Fraud costs insurance  industry $165 million Tendai Karonga
Tendai Karonga

Tendai Karonga

Michael Tome and Kudakwashe Mhundwa
The local insurance industry is losing close to $165 million annually through fraudulent activities being perpetrated in the sector, Insurance and Pension Commissioner Tendai Karonga said.

Insurance fraud occurs most often when an insured individual or entity makes a false or exaggerated insurance claim, seeking compensation for injuries or losses that were not actually suffered. Insurance fraud can also be committed upon customers, through the sale of unlicensed or bogus insurance coverage to unsuspecting clients, or an insurance broker or agent’s diversion or theft of insurance premiums paid by clients.

Speaking at a funeral assurance fraud breakfast meeting yesterday, Commissioner Karonga said Insurance Fraud has increased in recent times because of the increased complexity of the insurance business coupled with the rise in cyber-crimes.

“The entire industry collects about $550 million a year and is losing close to 30 percent annually as a result of different fraudulent activities. Consequently, industry growth and profitability is under serious pressure and this threatens sustainability of the industry.”

He said there were several types of insurance fraud.
“For instance, there is Syndicate Insurance Fraud (short-term insurance). Between 2009-2013, Air Zimbabwe lost over $10 million through a well-planned insurance fraud syndicate. The same type of fraud is prevalent in the pension fund industry. Locally, in 2014 Local Authorities Pension Fund Accountants connived with the then Kingdom Bank employees to swindle pensioners over $900 000.

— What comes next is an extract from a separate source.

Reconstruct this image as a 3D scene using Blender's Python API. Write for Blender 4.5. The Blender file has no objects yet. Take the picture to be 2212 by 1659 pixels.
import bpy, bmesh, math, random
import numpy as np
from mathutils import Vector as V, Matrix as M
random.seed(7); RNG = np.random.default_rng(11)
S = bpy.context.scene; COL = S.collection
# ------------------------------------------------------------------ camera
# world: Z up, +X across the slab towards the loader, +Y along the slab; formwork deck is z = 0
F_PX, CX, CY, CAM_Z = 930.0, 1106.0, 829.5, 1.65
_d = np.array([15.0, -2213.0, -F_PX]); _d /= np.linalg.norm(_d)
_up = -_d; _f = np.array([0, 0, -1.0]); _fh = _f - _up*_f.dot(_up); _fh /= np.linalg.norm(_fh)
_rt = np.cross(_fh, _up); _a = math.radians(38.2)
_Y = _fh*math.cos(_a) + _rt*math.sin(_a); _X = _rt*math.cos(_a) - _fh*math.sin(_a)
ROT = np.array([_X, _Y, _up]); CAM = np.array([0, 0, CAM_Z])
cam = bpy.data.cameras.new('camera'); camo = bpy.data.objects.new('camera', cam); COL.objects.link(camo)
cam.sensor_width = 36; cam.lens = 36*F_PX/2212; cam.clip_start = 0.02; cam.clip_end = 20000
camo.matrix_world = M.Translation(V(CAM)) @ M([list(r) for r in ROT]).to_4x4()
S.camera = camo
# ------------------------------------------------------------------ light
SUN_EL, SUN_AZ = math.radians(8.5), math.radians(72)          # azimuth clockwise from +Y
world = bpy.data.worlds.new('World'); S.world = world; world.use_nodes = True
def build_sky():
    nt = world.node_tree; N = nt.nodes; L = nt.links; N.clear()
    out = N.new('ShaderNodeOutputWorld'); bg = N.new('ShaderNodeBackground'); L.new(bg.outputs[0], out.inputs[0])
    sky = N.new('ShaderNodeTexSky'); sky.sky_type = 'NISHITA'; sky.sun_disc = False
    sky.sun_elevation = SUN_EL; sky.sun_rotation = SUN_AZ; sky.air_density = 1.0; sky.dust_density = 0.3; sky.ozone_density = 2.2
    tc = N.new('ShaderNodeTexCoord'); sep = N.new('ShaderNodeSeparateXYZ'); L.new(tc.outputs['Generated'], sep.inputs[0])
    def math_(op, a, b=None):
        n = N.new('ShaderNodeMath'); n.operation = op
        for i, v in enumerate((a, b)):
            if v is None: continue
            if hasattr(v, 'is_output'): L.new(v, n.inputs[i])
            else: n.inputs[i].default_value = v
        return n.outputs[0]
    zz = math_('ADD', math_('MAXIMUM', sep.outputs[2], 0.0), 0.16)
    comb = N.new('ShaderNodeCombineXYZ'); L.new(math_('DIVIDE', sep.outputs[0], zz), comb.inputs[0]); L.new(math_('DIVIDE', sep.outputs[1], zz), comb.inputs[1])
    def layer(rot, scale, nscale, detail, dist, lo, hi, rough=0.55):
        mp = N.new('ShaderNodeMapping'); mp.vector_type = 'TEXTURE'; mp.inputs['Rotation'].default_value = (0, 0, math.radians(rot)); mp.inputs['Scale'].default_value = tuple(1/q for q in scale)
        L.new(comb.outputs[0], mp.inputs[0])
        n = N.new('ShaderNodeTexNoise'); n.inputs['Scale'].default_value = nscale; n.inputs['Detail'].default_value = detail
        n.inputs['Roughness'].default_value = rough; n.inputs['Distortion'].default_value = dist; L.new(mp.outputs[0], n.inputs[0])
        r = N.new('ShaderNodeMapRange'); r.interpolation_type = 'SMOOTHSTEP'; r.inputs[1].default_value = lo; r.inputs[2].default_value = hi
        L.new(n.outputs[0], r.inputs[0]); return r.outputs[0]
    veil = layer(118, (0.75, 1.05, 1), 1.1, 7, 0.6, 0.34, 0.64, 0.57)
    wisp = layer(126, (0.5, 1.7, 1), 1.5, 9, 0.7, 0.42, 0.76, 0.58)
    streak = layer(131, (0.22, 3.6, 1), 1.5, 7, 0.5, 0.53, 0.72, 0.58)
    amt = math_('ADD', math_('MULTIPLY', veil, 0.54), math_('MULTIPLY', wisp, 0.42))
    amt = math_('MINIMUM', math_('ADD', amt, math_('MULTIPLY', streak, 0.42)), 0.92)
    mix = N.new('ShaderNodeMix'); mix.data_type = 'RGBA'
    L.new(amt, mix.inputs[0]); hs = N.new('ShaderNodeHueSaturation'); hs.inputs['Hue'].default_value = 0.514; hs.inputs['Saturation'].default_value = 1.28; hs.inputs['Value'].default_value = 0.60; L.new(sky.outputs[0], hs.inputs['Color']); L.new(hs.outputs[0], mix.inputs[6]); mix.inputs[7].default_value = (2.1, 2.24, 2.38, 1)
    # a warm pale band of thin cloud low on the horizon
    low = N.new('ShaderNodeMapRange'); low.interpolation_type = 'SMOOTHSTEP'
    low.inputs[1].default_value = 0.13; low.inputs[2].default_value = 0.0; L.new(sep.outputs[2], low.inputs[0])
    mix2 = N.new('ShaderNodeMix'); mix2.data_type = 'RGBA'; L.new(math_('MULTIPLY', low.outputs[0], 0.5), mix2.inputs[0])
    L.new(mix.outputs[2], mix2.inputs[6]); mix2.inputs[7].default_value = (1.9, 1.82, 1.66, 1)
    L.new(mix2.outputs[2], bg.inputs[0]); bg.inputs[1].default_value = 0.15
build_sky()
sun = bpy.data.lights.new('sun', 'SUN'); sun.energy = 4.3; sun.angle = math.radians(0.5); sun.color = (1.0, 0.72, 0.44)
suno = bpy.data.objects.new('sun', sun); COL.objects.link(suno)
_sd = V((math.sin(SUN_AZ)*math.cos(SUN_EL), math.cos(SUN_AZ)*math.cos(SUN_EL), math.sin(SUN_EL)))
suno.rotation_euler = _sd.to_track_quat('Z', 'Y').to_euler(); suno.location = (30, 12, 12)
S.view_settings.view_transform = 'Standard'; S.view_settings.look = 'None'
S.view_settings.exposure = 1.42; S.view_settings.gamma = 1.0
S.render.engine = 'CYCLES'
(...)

“Another type of fraud that is prevalent in the country is that of Exaggerated Claims. In the first quarter of 2015, First Mutual Holdings received over $1,5 million of fraudulent health insurance claims. Main cases were exaggerated claims by service providers.”

He said overall, such fraudulent activities affect the role of the insurance sector as a source of long term investment as this means that less will be invested in infrastructural development and Government borrowing,” said Mr Karonga.

He highlighted that the insurance industry needs to fight growing risk urgently through various ways as it depletes the insurance pool thereby exposing the insurers.

The commissioner implored players in the industry to improve their internal processes by enforcing water tight claim processing, internal control systems and encourage use of reputable claim adjusters as well as upskill claims handling personnel.

“As a regulator we want players to tighten their internal control systems, accounting, auditing, claims processing and the quality of staff that they employ,” he said.

Different players at the occasion also bemoaned the laxity of rules governing the insurance industry citing (edited) that people are finding loopholes in policy aiding to high levels of fraud.